The same could not be said for Joseph.

Curtis Joseph, Toronto Maple Leafs
Curtis Joseph signed with the Toronto Maple Leads in July 1998.

After two and a half seasons and two memorable playoff runs, Joseph signed a 4-year, $24 million contract with his hometown Toronto Maple Leafs (from ‘Plus: Hockey — Toronto; Joseph Signs Four-Year Deal’, The New York Times, 7/16/98). As an Oiler, CuJo went 76-76-14 with 14 shutouts (second all-time on the club, behind Tommy Salo) in the regular season and 10-14 with 5 shutouts in the playoffs.

The Oilers made the playoffs in the next three seasons, and four of the next five, but lost in the first round to Dallas each time.
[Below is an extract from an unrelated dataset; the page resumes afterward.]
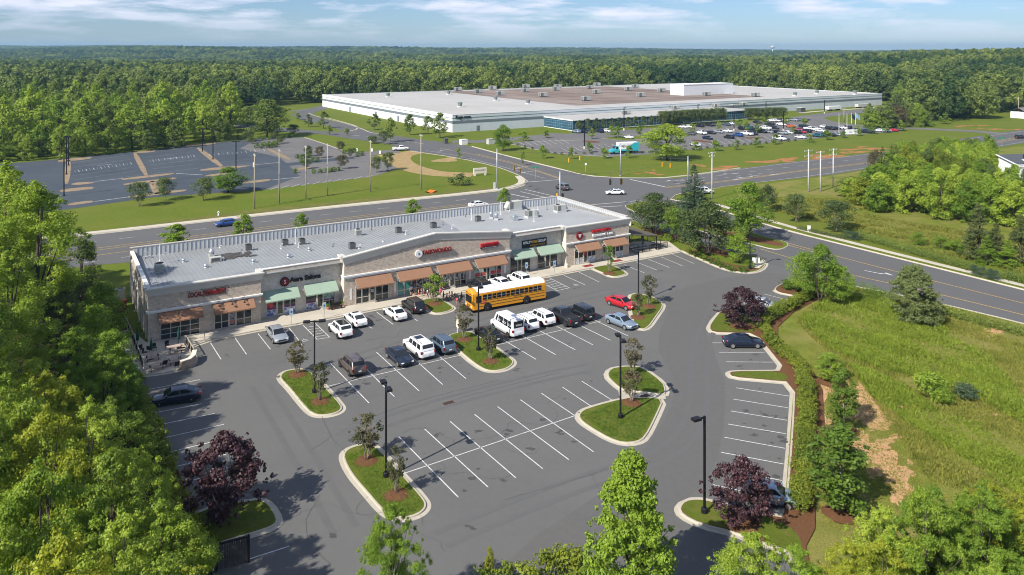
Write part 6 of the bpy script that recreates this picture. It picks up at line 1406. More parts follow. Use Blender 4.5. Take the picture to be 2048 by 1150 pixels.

Joseph’s exit was emblematic of the post-Post Dynasty Oilers: they could succeed as far as their budget would allow.

Over two decades later, times have changed. The Oilers are now one of the most viable teams in the NHL, with two of the top players in the world signed to long-term contracts that would have been inconceivable when Joseph was headed to free agency. But it hasn’t translated to postseason success. Yet.

A quarter-century later, Jan. 13 will present an opportunity for a new beginning.